[Cleaning the Backlog] Anvil of Dawn

Anvil of Dawn is perhaps not the best dungeon crawler ever made, but it’s undoubtedly one of the most streamlined and accessible. As one of the evolutional peaks of the genre, the game optimizes its essential aspects while filtering out everything unnecessary, excessive, and burdensome. Additionally, Anvil of Dawn is one of the most beautiful, stylish, and charming games I’ve ever played.

It’s a shame that I failed so hard to capture screenshots during my playthrough (remembering hotkeys is hard), and I can’t demonstrate the most beautiful and wild fruits of imagination you can find here. As a dungeon crawler Anvil of Dawn takes place mostly in dungeons, keeps, labyrinths, caves, etc. But it breathes color! The in-game world of Tempest is a cruel place to live, but it’s never grim and gloomy: if there’s darkness—it’s saturated; if there’s blood—it’s vivid; if there’s some sort of shit demon—it’s utterly disgusting in a broad palette of shades.
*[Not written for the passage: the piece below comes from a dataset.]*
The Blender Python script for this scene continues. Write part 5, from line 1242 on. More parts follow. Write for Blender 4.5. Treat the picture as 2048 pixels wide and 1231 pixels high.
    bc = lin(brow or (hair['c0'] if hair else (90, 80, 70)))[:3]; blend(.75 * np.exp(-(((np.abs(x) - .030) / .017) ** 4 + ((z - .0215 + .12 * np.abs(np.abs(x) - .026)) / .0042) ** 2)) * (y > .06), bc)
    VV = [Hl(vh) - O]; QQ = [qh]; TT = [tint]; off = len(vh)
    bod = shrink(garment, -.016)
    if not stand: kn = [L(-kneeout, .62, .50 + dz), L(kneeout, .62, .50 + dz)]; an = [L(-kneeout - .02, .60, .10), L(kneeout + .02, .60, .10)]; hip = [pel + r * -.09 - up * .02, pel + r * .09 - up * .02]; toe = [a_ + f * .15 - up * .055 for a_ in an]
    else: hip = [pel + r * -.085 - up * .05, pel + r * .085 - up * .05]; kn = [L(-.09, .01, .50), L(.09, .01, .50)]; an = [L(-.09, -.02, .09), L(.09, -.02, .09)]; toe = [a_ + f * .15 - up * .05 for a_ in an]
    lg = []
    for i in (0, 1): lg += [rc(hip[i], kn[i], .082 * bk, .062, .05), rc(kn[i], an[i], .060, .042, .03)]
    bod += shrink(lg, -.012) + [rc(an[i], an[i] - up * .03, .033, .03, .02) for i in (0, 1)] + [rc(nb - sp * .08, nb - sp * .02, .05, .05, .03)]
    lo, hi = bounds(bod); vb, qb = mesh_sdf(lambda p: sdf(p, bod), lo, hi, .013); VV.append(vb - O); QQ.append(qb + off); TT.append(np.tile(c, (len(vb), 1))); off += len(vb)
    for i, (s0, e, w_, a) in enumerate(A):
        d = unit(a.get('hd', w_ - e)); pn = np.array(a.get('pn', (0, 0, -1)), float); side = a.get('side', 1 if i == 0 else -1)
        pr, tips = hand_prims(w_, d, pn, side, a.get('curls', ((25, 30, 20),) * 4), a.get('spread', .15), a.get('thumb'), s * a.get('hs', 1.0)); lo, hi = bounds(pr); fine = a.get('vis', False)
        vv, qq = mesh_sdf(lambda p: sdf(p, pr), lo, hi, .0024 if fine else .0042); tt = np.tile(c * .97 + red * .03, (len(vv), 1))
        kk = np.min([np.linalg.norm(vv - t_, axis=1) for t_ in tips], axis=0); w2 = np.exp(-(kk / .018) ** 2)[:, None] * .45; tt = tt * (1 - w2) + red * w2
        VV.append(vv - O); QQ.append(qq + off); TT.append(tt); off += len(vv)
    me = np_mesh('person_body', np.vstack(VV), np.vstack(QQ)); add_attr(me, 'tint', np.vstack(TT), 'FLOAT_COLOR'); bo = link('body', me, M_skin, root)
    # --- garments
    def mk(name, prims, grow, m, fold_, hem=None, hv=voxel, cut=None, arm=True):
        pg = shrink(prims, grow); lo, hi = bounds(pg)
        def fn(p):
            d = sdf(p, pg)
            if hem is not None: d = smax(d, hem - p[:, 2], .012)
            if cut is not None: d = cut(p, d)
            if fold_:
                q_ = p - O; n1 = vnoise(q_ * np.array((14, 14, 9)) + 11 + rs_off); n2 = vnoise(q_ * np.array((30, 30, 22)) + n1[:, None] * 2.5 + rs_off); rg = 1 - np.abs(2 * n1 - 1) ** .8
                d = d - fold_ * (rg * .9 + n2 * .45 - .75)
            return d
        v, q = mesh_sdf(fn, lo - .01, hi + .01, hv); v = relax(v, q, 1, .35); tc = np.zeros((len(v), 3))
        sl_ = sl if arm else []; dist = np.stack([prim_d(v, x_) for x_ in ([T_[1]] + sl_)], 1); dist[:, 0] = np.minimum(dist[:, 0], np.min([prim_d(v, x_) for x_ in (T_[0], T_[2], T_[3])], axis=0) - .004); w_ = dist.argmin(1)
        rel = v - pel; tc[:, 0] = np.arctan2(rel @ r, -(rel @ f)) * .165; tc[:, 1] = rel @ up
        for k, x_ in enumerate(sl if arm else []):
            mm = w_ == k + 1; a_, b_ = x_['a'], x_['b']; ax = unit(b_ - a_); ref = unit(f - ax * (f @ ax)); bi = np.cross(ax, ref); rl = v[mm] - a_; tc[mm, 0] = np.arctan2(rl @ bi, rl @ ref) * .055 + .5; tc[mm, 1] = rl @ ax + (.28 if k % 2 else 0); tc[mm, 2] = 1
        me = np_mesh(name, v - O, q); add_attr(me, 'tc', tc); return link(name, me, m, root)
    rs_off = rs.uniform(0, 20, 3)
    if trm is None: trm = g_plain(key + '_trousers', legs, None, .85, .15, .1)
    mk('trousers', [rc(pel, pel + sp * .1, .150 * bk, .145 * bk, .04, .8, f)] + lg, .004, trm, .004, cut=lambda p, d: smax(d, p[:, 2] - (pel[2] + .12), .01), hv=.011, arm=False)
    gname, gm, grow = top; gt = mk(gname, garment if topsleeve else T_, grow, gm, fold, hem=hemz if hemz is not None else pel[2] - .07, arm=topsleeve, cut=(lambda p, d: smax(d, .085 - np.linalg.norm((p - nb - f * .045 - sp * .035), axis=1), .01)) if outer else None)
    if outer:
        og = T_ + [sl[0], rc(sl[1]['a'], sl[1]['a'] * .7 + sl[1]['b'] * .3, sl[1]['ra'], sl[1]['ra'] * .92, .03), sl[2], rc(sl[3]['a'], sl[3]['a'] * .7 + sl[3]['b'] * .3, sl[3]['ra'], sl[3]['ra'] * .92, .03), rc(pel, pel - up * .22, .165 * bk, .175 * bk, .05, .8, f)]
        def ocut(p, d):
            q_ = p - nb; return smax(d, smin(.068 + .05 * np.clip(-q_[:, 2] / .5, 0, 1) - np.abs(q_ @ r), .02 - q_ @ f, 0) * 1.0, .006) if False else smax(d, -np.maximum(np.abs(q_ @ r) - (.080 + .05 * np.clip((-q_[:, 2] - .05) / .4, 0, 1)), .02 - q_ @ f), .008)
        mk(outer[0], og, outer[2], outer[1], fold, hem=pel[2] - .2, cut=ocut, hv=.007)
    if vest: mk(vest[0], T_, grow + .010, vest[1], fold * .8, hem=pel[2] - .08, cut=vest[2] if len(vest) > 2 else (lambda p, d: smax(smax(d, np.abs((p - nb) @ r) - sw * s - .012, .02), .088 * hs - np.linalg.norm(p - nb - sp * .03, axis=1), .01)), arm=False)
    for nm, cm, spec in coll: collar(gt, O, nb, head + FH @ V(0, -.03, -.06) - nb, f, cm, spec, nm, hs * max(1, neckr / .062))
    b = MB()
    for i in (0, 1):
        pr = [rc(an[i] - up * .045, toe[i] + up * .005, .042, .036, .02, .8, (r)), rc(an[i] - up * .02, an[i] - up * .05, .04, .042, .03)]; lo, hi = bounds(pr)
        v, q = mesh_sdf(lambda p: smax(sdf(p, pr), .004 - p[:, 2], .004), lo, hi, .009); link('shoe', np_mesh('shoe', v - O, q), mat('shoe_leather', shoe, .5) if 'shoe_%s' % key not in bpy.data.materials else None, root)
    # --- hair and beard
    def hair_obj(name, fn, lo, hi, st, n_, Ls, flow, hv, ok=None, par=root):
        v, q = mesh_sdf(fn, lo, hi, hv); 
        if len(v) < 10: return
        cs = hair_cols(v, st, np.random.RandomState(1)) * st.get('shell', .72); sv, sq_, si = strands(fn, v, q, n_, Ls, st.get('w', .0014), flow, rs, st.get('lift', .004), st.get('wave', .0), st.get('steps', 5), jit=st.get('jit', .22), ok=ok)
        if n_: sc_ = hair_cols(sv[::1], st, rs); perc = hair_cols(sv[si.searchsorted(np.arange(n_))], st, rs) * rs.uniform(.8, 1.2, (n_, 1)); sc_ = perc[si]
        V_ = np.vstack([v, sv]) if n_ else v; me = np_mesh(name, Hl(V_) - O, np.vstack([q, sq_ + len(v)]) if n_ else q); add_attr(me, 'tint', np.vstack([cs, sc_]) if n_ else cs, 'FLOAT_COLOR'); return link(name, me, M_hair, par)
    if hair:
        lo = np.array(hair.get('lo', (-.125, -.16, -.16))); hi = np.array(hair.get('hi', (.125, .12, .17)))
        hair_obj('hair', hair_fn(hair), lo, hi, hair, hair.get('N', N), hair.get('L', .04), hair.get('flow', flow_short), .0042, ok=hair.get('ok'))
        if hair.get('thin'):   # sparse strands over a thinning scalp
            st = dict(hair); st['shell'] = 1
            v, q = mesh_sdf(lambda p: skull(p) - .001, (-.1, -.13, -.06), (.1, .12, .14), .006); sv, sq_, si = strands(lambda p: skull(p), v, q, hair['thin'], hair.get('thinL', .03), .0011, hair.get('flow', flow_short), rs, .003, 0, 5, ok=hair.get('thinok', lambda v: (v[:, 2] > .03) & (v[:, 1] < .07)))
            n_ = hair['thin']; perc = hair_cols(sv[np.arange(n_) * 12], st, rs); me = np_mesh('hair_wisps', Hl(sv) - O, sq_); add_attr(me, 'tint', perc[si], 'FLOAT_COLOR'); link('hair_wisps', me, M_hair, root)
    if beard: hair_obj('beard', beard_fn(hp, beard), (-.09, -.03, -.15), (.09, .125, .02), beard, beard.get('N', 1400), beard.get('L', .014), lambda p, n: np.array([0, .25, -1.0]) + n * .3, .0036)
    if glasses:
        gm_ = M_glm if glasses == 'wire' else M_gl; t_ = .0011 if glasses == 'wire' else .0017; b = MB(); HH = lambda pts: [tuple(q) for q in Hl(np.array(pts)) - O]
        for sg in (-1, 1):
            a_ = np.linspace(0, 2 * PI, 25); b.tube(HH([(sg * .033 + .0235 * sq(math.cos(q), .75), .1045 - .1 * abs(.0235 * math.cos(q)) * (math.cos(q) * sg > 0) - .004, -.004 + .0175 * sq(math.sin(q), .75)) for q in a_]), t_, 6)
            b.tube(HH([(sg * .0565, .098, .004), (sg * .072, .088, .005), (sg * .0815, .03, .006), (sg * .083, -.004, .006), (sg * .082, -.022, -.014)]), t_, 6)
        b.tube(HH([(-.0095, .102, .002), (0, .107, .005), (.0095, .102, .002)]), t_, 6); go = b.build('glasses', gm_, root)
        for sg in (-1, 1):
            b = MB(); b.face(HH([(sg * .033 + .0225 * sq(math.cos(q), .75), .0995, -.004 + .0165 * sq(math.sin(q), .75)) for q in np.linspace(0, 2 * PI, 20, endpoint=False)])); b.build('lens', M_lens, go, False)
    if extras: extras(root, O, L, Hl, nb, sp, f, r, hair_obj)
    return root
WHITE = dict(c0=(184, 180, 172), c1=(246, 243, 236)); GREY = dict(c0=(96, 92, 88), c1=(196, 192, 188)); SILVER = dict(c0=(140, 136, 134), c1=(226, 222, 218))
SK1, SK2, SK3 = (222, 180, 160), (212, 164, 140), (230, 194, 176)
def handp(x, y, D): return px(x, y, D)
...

Based on the looks, one can think that Anvil of Dawn is Westwood’s game. But the game was developed by DreamForge and published by New World Computing, which at that time—as it’s been speculated—had searched for a new potential universe to focus their next franchise upon before changing their mind.

If, however, NWC had decided in favor of the world of Tempest, it would be able to compete with Might & Magic regarding the weirdness of worldbuilding—no doubt about that! Enjoy roaming through the Underground City, where residents had their blood drained from their bodies and turned into blood golems; have a visit to the Temple of the Moon, but beware the monks—they became disfigured eldritch monsters; meet a poor sod whose body was enlarged within a fortress to serve as living doors on three floors simultaneously. In short, have a look at the map of the game world and see how weird it is—a pure fantasy delight.

Image credit: http://www.vigerp.com/

But unlike Might & Magic games, Anvil of Dawn won’t let you roam free. Your journey is a relatively linear sequence of various peculiar dungeons connected with node-to-node pre-rendered outdoor transits. It’s not an entirely negative characteristic—you won’t find yourself wandering into a location your character isn’t quite ready for, and the whole playthrough experience has a strong sense of focus and direction.

Mechanically, the game’s motto is probably something in the vein of «simplicity is everything.» You have only one character to control (five to choose from), and most actions in the game may be performed with only one left mouse button. The progression system is of the simplest kind—you level up the skills you actively use, magic is used as it is without too much tinkering, and the drag-and-drop inventory system isn’t even tile-based—so you pile things together as any real adventurer would do.

The game saves your time dealing with all of the technicalities—auto-map, neat journal, tooltips—leaving your mind free for puzzle-solving and minor decision-making throughout the plotline. Basically, when I said that Anvil of Dawn is streamlined and accessible, I meant this more modern approach to the dungeon crawler game design—less busywork, more ass-kicking. Although, it doesn’t mean that you won’t grind. It’s still a dungeon crawler—there’s lots of grinding to do! But it’s a fun, enjoyable grinding like hack’n’slashing in Diablo—a grinding that is an inherent part of the gameplay and not an artificial superstructure merely inflating the playthrough time.

I highly recommend trying out Anvil of Dawn. You come for the looks and stay for comfort. It’s an old enough game to make you experience the classic feeling of dungeon crawling and modern enough to spare you from excessive outdated busywork.

P.S. I bet you will never reach a good ending without checking the guide!